### SUPPLIED MATERIAL

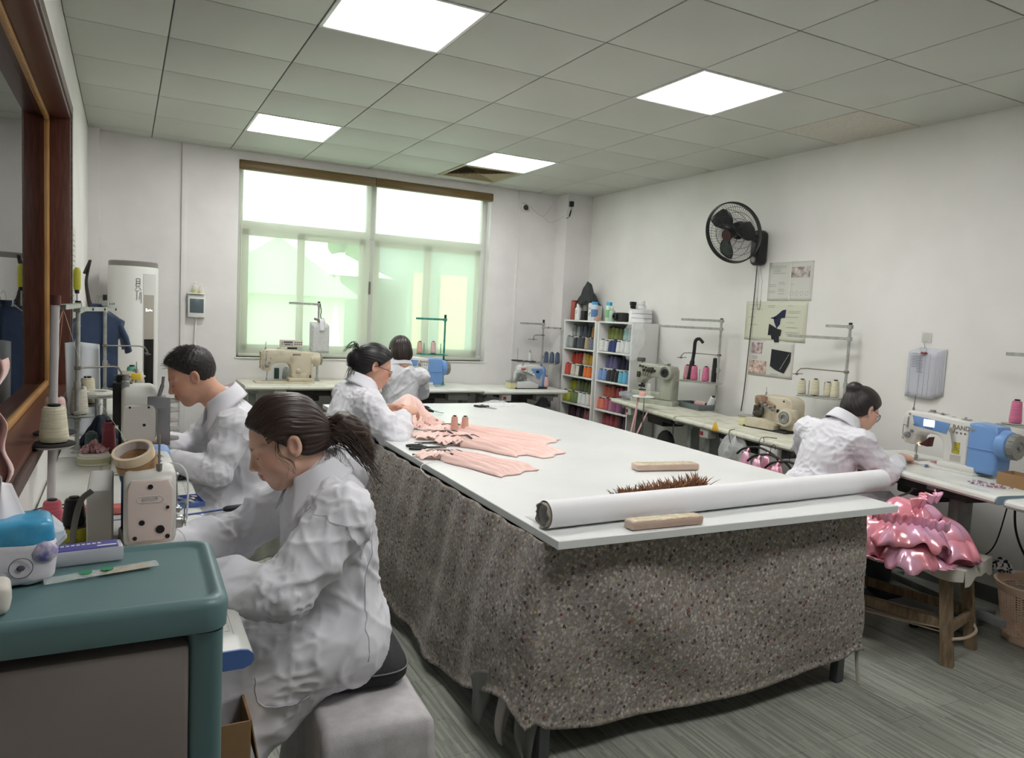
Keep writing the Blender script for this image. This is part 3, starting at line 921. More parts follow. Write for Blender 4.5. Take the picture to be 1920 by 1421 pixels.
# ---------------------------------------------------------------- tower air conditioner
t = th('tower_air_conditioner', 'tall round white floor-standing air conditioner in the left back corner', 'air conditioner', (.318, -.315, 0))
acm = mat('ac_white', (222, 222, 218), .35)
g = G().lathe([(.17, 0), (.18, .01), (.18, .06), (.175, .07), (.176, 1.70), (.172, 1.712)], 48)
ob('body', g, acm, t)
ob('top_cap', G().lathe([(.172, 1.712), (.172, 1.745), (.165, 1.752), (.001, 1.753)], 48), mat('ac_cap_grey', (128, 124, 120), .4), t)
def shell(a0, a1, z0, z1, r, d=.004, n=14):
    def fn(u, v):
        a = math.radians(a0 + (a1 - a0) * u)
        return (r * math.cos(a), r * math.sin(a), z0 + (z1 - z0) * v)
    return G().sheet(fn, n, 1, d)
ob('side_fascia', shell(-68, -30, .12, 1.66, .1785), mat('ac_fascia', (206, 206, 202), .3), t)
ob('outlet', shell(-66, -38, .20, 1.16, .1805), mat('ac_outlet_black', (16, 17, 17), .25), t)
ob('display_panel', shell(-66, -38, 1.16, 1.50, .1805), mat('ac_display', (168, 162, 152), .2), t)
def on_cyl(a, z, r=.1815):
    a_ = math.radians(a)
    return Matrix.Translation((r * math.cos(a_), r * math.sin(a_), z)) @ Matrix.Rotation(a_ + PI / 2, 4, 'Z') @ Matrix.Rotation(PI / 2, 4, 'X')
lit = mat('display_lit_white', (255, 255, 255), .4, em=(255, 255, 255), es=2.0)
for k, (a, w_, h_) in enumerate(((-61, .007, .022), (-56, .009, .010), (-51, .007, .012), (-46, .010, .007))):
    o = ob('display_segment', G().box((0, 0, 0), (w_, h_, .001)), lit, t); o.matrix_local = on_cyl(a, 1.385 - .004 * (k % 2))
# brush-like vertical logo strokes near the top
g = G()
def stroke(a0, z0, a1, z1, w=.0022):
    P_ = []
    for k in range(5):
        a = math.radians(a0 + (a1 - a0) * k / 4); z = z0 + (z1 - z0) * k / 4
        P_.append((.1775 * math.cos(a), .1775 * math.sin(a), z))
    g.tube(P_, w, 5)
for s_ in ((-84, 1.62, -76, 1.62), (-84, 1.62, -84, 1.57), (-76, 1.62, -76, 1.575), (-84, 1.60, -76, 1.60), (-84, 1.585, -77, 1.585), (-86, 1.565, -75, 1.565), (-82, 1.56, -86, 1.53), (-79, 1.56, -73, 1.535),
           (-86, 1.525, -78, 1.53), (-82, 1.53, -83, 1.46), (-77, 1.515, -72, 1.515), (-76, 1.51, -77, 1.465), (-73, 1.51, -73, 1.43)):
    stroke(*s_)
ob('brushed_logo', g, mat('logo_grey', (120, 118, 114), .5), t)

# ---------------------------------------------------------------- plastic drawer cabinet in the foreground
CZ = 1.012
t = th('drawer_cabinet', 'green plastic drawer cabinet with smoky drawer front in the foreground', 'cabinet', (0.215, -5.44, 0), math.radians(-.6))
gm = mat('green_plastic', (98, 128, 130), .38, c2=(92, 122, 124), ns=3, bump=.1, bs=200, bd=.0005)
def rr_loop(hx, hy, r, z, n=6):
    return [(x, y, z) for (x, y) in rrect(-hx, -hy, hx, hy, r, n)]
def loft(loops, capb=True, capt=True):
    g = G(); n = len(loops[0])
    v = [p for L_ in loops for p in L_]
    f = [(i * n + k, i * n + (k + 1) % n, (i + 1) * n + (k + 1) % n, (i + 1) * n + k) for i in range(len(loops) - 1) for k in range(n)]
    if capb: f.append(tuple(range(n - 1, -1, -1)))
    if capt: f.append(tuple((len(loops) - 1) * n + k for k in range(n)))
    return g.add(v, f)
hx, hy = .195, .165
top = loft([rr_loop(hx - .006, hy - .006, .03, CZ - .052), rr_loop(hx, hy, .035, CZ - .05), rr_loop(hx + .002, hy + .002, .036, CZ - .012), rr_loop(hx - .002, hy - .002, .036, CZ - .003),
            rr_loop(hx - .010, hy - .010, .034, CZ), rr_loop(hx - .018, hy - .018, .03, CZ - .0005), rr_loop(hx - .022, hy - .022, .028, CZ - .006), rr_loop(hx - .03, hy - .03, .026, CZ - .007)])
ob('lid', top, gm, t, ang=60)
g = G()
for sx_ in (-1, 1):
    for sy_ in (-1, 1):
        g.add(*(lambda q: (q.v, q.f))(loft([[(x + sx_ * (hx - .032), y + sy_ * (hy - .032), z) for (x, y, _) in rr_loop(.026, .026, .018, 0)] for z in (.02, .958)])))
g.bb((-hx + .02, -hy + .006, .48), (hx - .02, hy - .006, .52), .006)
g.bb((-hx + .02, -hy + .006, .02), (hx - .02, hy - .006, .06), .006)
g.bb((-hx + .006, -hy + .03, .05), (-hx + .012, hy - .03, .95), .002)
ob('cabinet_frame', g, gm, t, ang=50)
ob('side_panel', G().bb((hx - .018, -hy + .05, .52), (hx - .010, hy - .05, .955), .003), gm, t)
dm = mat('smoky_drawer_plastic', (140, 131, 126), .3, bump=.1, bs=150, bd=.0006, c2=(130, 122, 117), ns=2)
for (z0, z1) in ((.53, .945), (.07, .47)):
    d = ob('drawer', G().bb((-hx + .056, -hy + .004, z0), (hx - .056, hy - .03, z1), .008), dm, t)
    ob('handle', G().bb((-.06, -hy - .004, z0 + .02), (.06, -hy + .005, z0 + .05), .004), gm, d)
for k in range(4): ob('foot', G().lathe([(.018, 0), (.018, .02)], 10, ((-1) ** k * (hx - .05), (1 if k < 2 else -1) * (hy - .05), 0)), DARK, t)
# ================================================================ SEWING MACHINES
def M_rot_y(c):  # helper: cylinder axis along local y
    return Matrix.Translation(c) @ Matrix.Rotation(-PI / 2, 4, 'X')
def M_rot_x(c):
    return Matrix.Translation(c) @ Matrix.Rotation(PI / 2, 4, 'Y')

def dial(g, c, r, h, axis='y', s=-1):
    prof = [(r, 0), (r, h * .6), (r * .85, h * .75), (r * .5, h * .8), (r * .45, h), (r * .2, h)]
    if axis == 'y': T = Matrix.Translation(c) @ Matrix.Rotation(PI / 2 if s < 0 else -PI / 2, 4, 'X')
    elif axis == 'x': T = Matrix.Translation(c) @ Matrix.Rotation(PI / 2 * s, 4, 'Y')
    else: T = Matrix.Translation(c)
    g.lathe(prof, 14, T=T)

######

### [EXERCISE BRIEF]
Reproduce the data verbatim. Do not carry any picture into the copy.

### [OUTPUT]
Keep writing the Blender script for this image. This is part 3, starting at line 921. More parts follow. Write for Blender 4.5. Take the picture to be 1920 by 1421 pixels.
# ---------------------------------------------------------------- tower air conditioner
t = th('tower_air_conditioner', 'tall round white floor-standing air conditioner in the left back corner', 'air conditioner', (.318, -.315, 0))
acm = mat('ac_white', (222, 222, 218), .35)
g = G().lathe([(.17, 0), (.18, .01), (.18, .06), (.175, .07), (.176, 1.70), (.172, 1.712)], 48)
ob('body', g, acm, t)
ob('top_cap', G().lathe([(.172, 1.712), (.172, 1.745), (.165, 1.752), (.001, 1.753)], 48), mat('ac_cap_grey', (128, 124, 120), .4), t)
def shell(a0, a1, z0, z1, r, d=.004, n=14):
    def fn(u, v):
        a = math.radians(a0 + (a1 - a0) * u)
        return (r * math.cos(a), r * math.sin(a), z0 + (z1 - z0) * v)
    return G().sheet(fn, n, 1, d)
ob('side_fascia', shell(-68, -30, .12, 1.66, .1785), mat('ac_fascia', (206, 206, 202), .3), t)
ob('outlet', shell(-66, -38, .20, 1.16, .1805), mat('ac_outlet_black', (16, 17, 17), .25), t)
ob('display_panel', shell(-66, -38, 1.16, 1.50, .1805), mat('ac_display', (168, 162, 152), .2), t)
def on_cyl(a, z, r=.1815):
    a_ = math.radians(a)
    return Matrix.Translation((r * math.cos(a_), r * math.sin(a_), z)) @ Matrix.Rotation(a_ + PI / 2, 4, 'Z') @ Matrix.Rotation(PI / 2, 4, 'X')
lit = mat('display_lit_white', (255, 255, 255), .4, em=(255, 255, 255), es=2.0)
for k, (a, w_, h_) in enumerate(((-61, .007, .022), (-56, .009, .010), (-51, .007, .012), (-46, .010, .007))):
    o = ob('display_segment', G().box((0, 0, 0), (w_, h_, .001)), lit, t); o.matrix_local = on_cyl(a, 1.385 - .004 * (k % 2))
# brush-like vertical logo strokes near the top
g = G()
def stroke(a0, z0, a1, z1, w=.0022):
    P_ = []
    for k in range(5):
        a = math.radians(a0 + (a1 - a0) * k / 4); z = z0 + (z1 - z0) * k / 4
        P_.append((.1775 * math.cos(a), .1775 * math.sin(a), z))
    g.tube(P_, w, 5)
for s_ in ((-84, 1.62, -76, 1.62), (-84, 1.62, -84, 1.57), (-76, 1.62, -76, 1.575), (-84, 1.60, -76, 1.60), (-84, 1.585, -77, 1.585), (-86, 1.565, -75, 1.565), (-82, 1.56, -86, 1.53), (-79, 1.56, -73, 1.535),
           (-86, 1.525, -78, 1.53), (-82, 1.53, -83, 1.46), (-77, 1.515, -72, 1.515), (-76, 1.51, -77, 1.465), (-73, 1.51, -73, 1.43)):
    stroke(*s_)
ob('brushed_logo', g, mat('logo_grey', (120, 118, 114), .5), t)

# ---------------------------------------------------------------- plastic drawer cabinet in the foreground
CZ = 1.012
t = th('drawer_cabinet', 'green plastic drawer cabinet with smoky drawer front in the foreground', 'cabinet', (0.215, -5.44, 0), math.radians(-.6))
gm = mat('green_plastic', (98, 128, 130), .38, c2=(92, 122, 124), ns=3, bump=.1, bs=200, bd=.0005)
def rr_loop(hx, hy, r, z, n=6):
    return [(x, y, z) for (x, y) in rrect(-hx, -hy, hx, hy, r, n)]
def loft(loops, capb=True, capt=True):
    g = G(); n = len(loops[0])
    v = [p for L_ in loops for p in L_]
    f = [(i * n + k, i * n + (k + 1) % n, (i + 1) * n + (k + 1) % n, (i + 1) * n + k) for i in range(len(loops) - 1) for k in range(n)]
    if capb: f.append(tuple(range(n - 1, -1, -1)))
    if capt: f.append(tuple((len(loops) - 1) * n + k for k in range(n)))
    return g.add(v, f)
hx, hy = .195, .165
top = loft([rr_loop(hx - .006, hy - .006, .03, CZ - .052), rr_loop(hx, hy, .035, CZ - .05), rr_loop(hx + .002, hy + .002, .036, CZ - .012), rr_loop(hx - .002, hy - .002, .036, CZ - .003),
            rr_loop(hx - .010, hy - .010, .034, CZ), rr_loop(hx - .018, hy - .018, .03, CZ - .0005), rr_loop(hx - .022, hy - .022, .028, CZ - .006), rr_loop(hx - .03, hy - .03, .026, CZ - .007)])
ob('lid', top, gm, t, ang=60)
g = G()
for sx_ in (-1, 1):
    for sy_ in (-1, 1):
        g.add(*(lambda q: (q.v, q.f))(loft([[(x + sx_ * (hx - .032), y + sy_ * (hy - .032), z) for (x, y, _) in rr_loop(.026, .026, .018, 0)] for z in (.02, .958)])))
g.bb((-hx + .02, -hy + .006, .48), (hx - .02, hy - .006, .52), .006)
g.bb((-hx + .02, -hy + .006, .02), (hx - .02, hy - .006, .06), .006)
g.bb((-hx + .006, -hy + .03, .05), (-hx + .012, hy - .03, .95), .002)
ob('cabinet_frame', g, gm, t, ang=50)
ob('side_panel', G().bb((hx - .018, -hy + .05, .52), (hx - .010, hy - .05, .955), .003), gm, t)
dm = mat('smoky_drawer_plastic', (140, 131, 126), .3, bump=.1, bs=150, bd=.0006, c2=(130, 122, 117), ns=2)
for (z0, z1) in ((.53, .945), (.07, .47)):
    d = ob('drawer', G().bb((-hx + .056, -hy + .004, z0), (hx - .056, hy - .03, z1), .008), dm, t)
    ob('handle', G().bb((-.06, -hy - .004, z0 + .02), (.06, -hy + .005, z0 + .05), .004), gm, d)
for k in range(4): ob('foot', G().lathe([(.018, 0), (.018, .02)], 10, ((-1) ** k * (hx - .05), (1 if k < 2 else -1) * (hy - .05), 0)), DARK, t)
# ================================================================ SEWING MACHINES
def M_rot_y(c):  # helper: cylinder axis along local y
    return Matrix.Translation(c) @ Matrix.Rotation(-PI / 2, 4, 'X')
def M_rot_x(c):
    return Matrix.Translation(c) @ Matrix.Rotation(PI / 2, 4, 'Y')

def dial(g, c, r, h, axis='y', s=-1):
    prof = [(r, 0), (r, h * .6), (r * .85, h * .75), (r * .5, h * .8), (r * .45, h), (r * .2, h)]
    if axis == 'y': T = Matrix.Translation(c) @ Matrix.Rotation(PI / 2 if s < 0 else -PI / 2, 4, 'X')
    elif axis == 'x': T = Matrix.Translation(c) @ Matrix.Rotation(PI / 2 * s, 4, 'Y')
    else: T = Matrix.Translation(c)
    g.lathe(prof, 14, T=T)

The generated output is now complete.